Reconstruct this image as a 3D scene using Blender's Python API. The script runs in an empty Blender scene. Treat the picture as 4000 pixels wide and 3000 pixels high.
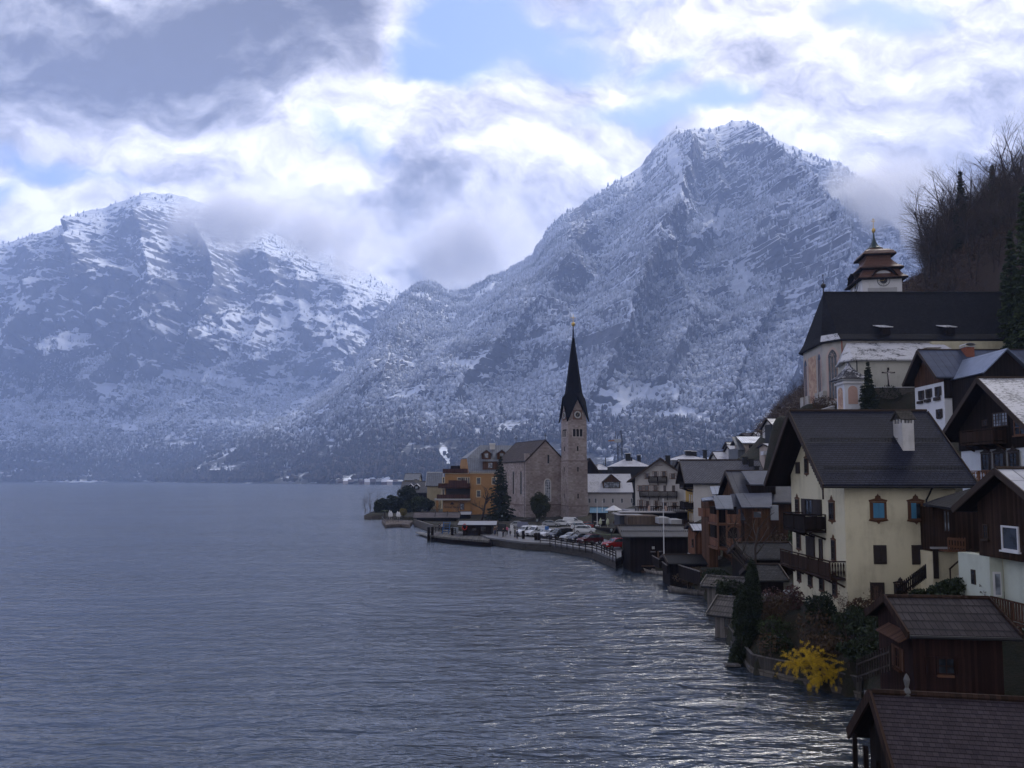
import bpy, math, random
import numpy as np
from mathutils import Vector, Matrix
R = math.radians
random.seed(7)
sc = bpy.context.scene
col = sc.collection
# ------------------------------------------------------------------ camera
F = 2889.0; TH = R(4); HZ = 12.0
cam_d = bpy.data.cameras.new('camera'); cam = bpy.data.objects.new('camera', cam_d); col.objects.link(cam)
cam.location = (0, 0, HZ); cam.rotation_euler = (R(90) + TH, 0, 0)
cam_d.sensor_width = 36; cam_d.lens = 36 * F / 4000; cam_d.shift_y = 170 / 4000
cam_d.clip_start = .5; cam_d.clip_end = 60000
sc.camera = cam
cT, sT = math.cos(TH), math.sin(TH)
def W(px, py, Y):                       # where a sight line meets the depth Y
    v = (1670 - py) / F; u = (px - 2000) / F
    z = Y * (v * cT + sT) / (cT - v * sT)
    return Vector((u * (Y * cT + z * sT), Y, z + HZ))
def G(px, py, z=0.):                    # where it meets the height z
    w = W(px, py, 1.); return W(px, py, (z - HZ) / (w.z - HZ))
# ------------------------------------------------------------------ light
SUN_EL, SUN_AZ = R(50), R(33)          # azimuth from +Y, negative to the left
sd = Vector((math.sin(SUN_AZ) * math.cos(SUN_EL), math.cos(SUN_AZ) * math.cos(SUN_EL), math.sin(SUN_EL)))
sun_d = bpy.data.lights.new('sun', 'SUN'); sun = bpy.data.objects.new('sun', sun_d); col.objects.link(sun)
sun_d.energy = 2.8; sun_d.angle = R(24); sun_d.color = (1, .95, .88)
sun.rotation_euler = sd.to_track_quat('Z', 'Y').to_euler()
sc.view_settings.view_transform = 'Standard'; sc.view_settings.look = 'None'
sc.view_settings.exposure = 1.22; sc.view_settings.gamma = 1
cy = sc.cycles
cy.use_denoising = True; cy.max_bounces = 5; cy.diffuse_bounces = 2; cy.glossy_bounces = 2
cy.transmission_bounces = 2; cy.volume_bounces = 2; cy.transparent_max_bounces = 8
cy.sample_clamp_indirect = 4; cy.sample_clamp_direct = 6; cy.use_adaptive_sampling = True; cy.adaptive_threshold = .02
cy.caustics_reflective = False; cy.caustics_refractive = False
# ------------------------------------------------------------------ node helper
class NT:
    def __init__(s, tree): s.t = tree; s.n = tree.nodes; s.l = tree.links
    def set(s, sock, v):
        if isinstance(v, bpy.types.NodeSocket): s.l.new(v, sock)
        elif v is not None: sock.default_value = v
    def node(s, typ, ins=None, **kw):
        n = s.n.new(typ)
        for k, v in kw.items(): setattr(n, k, v)
        for k, v in (ins or {}).items(): s.set(n.inputs[k], v)
        return n
    def math(s, op, a, b=None, c=None, clamp=False):
        n = s.n.new('ShaderNodeMath'); n.operation = op; n.use_clamp = clamp
        s.set(n.inputs[0], a)
        if b is not None: s.set(n.inputs[1], b)
        if c is not None: s.set(n.inputs[2], c)
        return n.outputs[0]
    def vm(s, op, a, b=None, sc_=None):
        n = s.n.new('ShaderNodeVectorMath'); n.operation = op
        s.set(n.inputs[0], a)
        if b is not None: s.set(n.inputs[1], b)
        if sc_ is not None: s.set(n.inputs['Scale'], sc_)
        return n.outputs['Value'] if op in ('LENGTH', 'DOT_PRODUCT', 'DISTANCE') else n.outputs[0]
    def noise(s, vec, scale=1., detail=4., rough=.5, dist=0., col_=False, dim='3D'):
        n = s.node('ShaderNodeTexNoise', {'Vector': vec, 'Scale': scale, 'Detail': detail, 'Roughness': rough, 'Distortion': dist}, noise_dimensions=dim)
        return n.outputs['Color' if col_ else 'Fac']
    def map(s, v, a, b, c=0., d=1., smooth=True):
        n = s.node('ShaderNodeMapRange', {0: v, 1: a, 2: b, 3: c, 4: d}, interpolation_type='SMOOTHSTEP' if smooth else 'LINEAR')
        return n.outputs[0]
    def mix(s, f, a, b, mode='MIX'):
        n = s.node('ShaderNodeMix', data_type='RGBA', blend_type=mode)
        s.set(n.inputs[0], f); s.set(n.inputs[6], a); s.set(n.inputs[7], b)
        return n.outputs[2]
def c4(c): return (c[0], c[1], c[2], 1)
# ------------------------------------------------------------------ sky: Nishita with a deck of cloud far above
world = bpy.data.worlds.new('World'); sc.world = world; world.use_nodes = True
T = NT(world.node_tree); T.n.clear()
wo = T.node('ShaderNodeOutputWorld'); bg = T.node('ShaderNodeBackground'); T.l.new(bg.outputs[0], wo.inputs[0])
sky = T.node('ShaderNodeTexSky', sky_type='NISHITA', sun_disc=False, sun_elevation=SUN_EL, sun_rotation=SUN_AZ, altitude=500, air_density=1.0, dust_density=.6, ozone_density=2.)
tc = T.node('ShaderNodeTexCoord').outputs['Generated']
sep = T.node('ShaderNodeSeparateXYZ', {0: tc})
yy = T.math('MAXIMUM', T.math('ABSOLUTE', sep.outputs[1]), .08)
ax = T.math('DIVIDE', sep.outputs[0], yy); az = T.math('DIVIDE', sep.outputs[2], yy)
P = T.node('ShaderNodeCombineXYZ', {0: ax, 1: az, 2: T.math('MULTIPLY', T.math('SIGN', sep.outputs[1]), .5)}).outputs[0]
def sk(px, py):
    w = W(px * 1.808, py * 1.808, 1.); return (w.x, w.z - HZ, .5)
n1 = T.noise(P, 2.2, 5, .55, col_=True)
warp = T.vm('SCALE', T.vm('SUBTRACT', n1, (.5, .5, .5)), sc_=.22)
n2 = T.noise(P, 8, 4, .6, col_=True)
warp2 = T.vm('SCALE', T.vm('SUBTRACT', n2, (.5, .5, .5)), sc_=.06)
Pw = T.vm('ADD', T.vm('ADD', P, warp), warp2)
def blobs(lst, src):
    acc = None
    for (x, y, rx, ry, w, ang) in lst:
        c = sk(x, y); d = T.vm('SUBTRACT', src, (c[0], c[1], c[2]))
        m = T.node('ShaderNodeMapping', {'Vector': d, 'Rotation': (0, 0, R(ang))}, vector_type='TEXTURE').outputs[0]
        m = T.vm('MULTIPLY', m, (F / (1.808 * rx), F / (1.808 * ry), 0))
        g = T.map(T.vm('LENGTH', m), 0., 1., w, 0.)
        acc = g if acc is None else T.math('ADD', acc, g)
    return acc
# billows, torn along the wind
rot = T.node('ShaderNodeMapping', {'Vector': Pw, 'Rotation': (0, 0, R(28)), 'Scale': (1., 1.7, 1.)}).outputs[0]
bil = T.noise(rot, 3.0, 7, .56, .1)
bil2 = T.noise(T.vm('ADD', rot, (3.1, 1.7, 0)), 7.5, 8, .6, .1)
lit2 = T.noise(T.vm('ADD', rot, (3.09, 1.745, 0)), 7.5, 8, .6, .1)      # the same billows, a step towards the sun
wisp = T.noise(rot, 19, 5, .6, .2)
hole = blobs([(1030, 45, 250, 130, 1.0, 0), (1180, 110, 400, 120, .95, -4), (930, 165, 200, 100, .9, 0), (1010, 195, 230, 90, .8, 0), (1480, 130, 190, 60, .8, 20), (1430, 220, 330, 66, .95, 10),
              (1890, 30, 260, 95, 1.0, -5), (1600, 185, 160, 60, .6, 0), (730, 335, 170, 80, .8, -30), (110, 372, 220, 60, .95, -15), (20, 418, 120, 60, .95, 0), (280, 395, 150, 40, .5, -20), (1330, 15, 340, 80, .6, 0), (1780, 230, 200, 60, .35, 0)], Pw)
puff = blobs([(1050, 18, 150, 40, .5, 8), (1110, 50, 120, 45, .5, 15), (1010, 105, 110, 30, .45, 10), (855, 50, 110, 150, .7, 0), (1300, 5, 160, 60, .5, 0), (1560, 110, 380, 70, .6, 18), (1180, 25, 90, 60, .6, 0), (1120, 105, 180, 45, .5, 0), (870, 225, 160, 90, .6, 0)], Pw)
cov = T.math('ADD', T.math('ADD', T.math('MULTIPLY', bil, 1.1), T.math('MULTIPLY', bil2, .7)), T.math('MULTIPLY', wisp, .25))
cov = T.math('SUBTRACT', T.math('ADD', cov, T.math('MULTIPLY', puff, .30)), T.math('MULTIPLY', hole, .95))
mask = T.map(cov, .06, .86)
dark = blobs([(120, 110, 700, 300, .60, 0), (600, 100, 460, 280, .55, 0), (800, 60, 160, 260, .3, 10), (60, 290, 420, 120, .18, -5), (1010, 590, 300, 100, .5, 0), (900, 400, 110, 190, .32, -25), (830, 500, 170, 60, .22, 0), (2150, 300, 480, 420, .14, 0), (1400, 330, 260, 60, .1, -20)], Pw)
lite = blobs([(880, 70, 110, 150, .35, 0), (830, 250, 330, 150, .22, 0), (1250, 330, 400, 150, .16, 0), (300, 320, 380, 110, .10, 0), (1560, 80, 420, 110, .18, 15), (60, 470, 220, 90, .22, 0), (600, 400, 300, 160, .12, 0), (1250, 180, 300, 60, .12, 0)], Pw)
relief = T.math('MULTIPLY', T.math('SUBTRACT', bil2, lit2), .95)
soft = T.math('SUBTRACT', 1., T.math('MULTIPLY', T.math('MINIMUM', dark, 1.), .35))
tex = T.math('ADD', T.math('MULTIPLY', T.math('SUBTRACT', bil2, .5), .42), T.math('ADD', relief, T.math('MULTIPLY', T.math('SUBTRACT', wisp, .5), .16)))
sh = T.math('ADD', T.math('SUBTRACT', T.math('ADD', .74, T.math('MULTIPLY', tex, soft)), T.math('MULTIPLY', dark, .72)), lite)
sh = T.math('ADD', sh, T.math('MULTIPLY', T.math('SUBTRACT', bil, .5), .75))
# the overcast is a little darker behind the viewer
back = T.map(sep.outputs[1], -.5, .3, .85, 1.)
back = T.math('MULTIPLY', back, T.map(sep.outputs[2], .48, .85, 1., .5))      # and thickest overhead
sh = T.math('MULTIPLY', T.math('MINIMUM', T.math('MAXIMUM', sh, .3), 1.08), back)
tint = T.mix(T.map(sh, .2, .9), (.84, .86, 1.0, 1), (.90, .89, 1.0, 1))
sh = T.math('MINIMUM', sh, .97)
cloudc = T.vm('SCALE', tint, sc_=T.math('MULTIPLY', T.math('POWER', sh, 1.9), .98))
SKY_STRENGTH = .11
skyc = T.vm('MULTIPLY', sky.outputs[0], (SKY_STRENGTH * .92, SKY_STRENGTH * .88, SKY_STRENGTH * .98))
T.l.new(T.mix(mask, skyc, cloudc), bg.inputs[0]); bg.inputs[1].default_value = 1.0
# ------------------------------------------------------------------ noise in numpy
rng = np.random.RandomState(3)
_perm = np.tile(rng.permutation(256), 3); _g = rng.uniform(-1, 1, (256, 2)); _g /= np.linalg.norm(_g, axis=1)[:, None]
def perlin(x, y):
    xi = np.floor(x).astype(int); yi = np.floor(y).astype(int); xf = x - xi; yf = y - yi
    u = xf * xf * xf * (xf * (xf * 6 - 15) + 10); v = yf * yf * yf * (yf * (yf * 6 - 15) + 10)
    def g(i, j, dx, dy):
        h = _perm[(_perm[(xi + i) & 255] + yi + j) & 255]; return _g[h, 0] * dx + _g[h, 1] * dy
    a = g(0, 0, xf, yf); b = g(1, 0, xf - 1, yf); c = g(0, 1, xf, yf - 1); d = g(1, 1, xf - 1, yf - 1)
    return (a + u * (b - a) + v * (c - a + u * (a - b - c + d))) * 1.5
def fbm(x, y, o=5, r=.5):
    s = 0; a = 1.; t = 0
    for i in range(o): s = s + a * perlin(x * 2 ** i + 13.7 * i, y * 2 ** i + 7.3 * i); t += a; a *= r
    return s / t
def ridged(x, y, o=5, r=.5):
    s = 0; a = 1.; t = 0
    for i in range(o): s = s + a * (1 - 2 * np.abs(perlin(x * 2 ** i + 3.7 * i, y * 2 ** i + 9.3 * i))); t += a; a *= r
    return s / t
def sstep(x, a, b): t = np.clip((x - a) / (b - a), 0, 1); return t * t * (3 - 2 * t)
def np_mesh(name, V, Fc, mat, smooth=True, attr=None):
    me = bpy.data.meshes.new(name); V = np.asarray(V, dtype=np.float32); Fc = np.asarray(Fc, dtype=np.int32); k = Fc.shape[1]
    me.vertices.add(len(V)); me.vertices.foreach_set('co', V.ravel())
    me.loops.add(Fc.size); me.loops.foreach_set('vertex_index', Fc.ravel())
    me.polygons.add(len(Fc)); me.polygons.foreach_set('loop_start', np.arange(len(Fc), dtype=np.int32) * k)
    me.polygons.foreach_set('use_smooth', np.full(len(Fc), smooth))
    if attr:
        for an, av in attr.items():
            a = me.attributes.new(an, 'FLOAT', 'POINT'); a.data.foreach_set('value', np.asarray(av, dtype=np.float32))
    me.materials.append(mat); me.update(calc_edges=True); me.validate()
    o = bpy.data.objects.new(name, me); col.objects.link(o); return o
def grid_faces(nr, nc):
    i = np.arange((nr - 1) * (nc - 1)); r = i // (nc - 1); c = i % (nc - 1); a = r * nc + c
    return np.stack([a, a + 1, a + nc + 1, a + nc], 1)
def newmat(name):
    m = bpy.data.materials.new(name); m.use_nodes = True; t = NT(m.node_tree); t.n.clear()
    out = t.node('ShaderNodeOutputMaterial'); b = t.node('ShaderNodeBsdfPrincipled'); t.l.new(b.outputs[0], out.inputs[0])
    b.inputs['Specular IOR Level'].default_value = .3
    return m, t, b, out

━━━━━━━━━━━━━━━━

**GOAL**:
For each line of the listing that holds the word "scene", show that line.

**RESPONSE TO THIS TASK**:
Reconstruct this image as a 3D scene using Blender's Python API. The script runs in an empty Blender scene. Treat the picture as 4000 pixels wide and 3000 pixels high.
sc = bpy.context.scene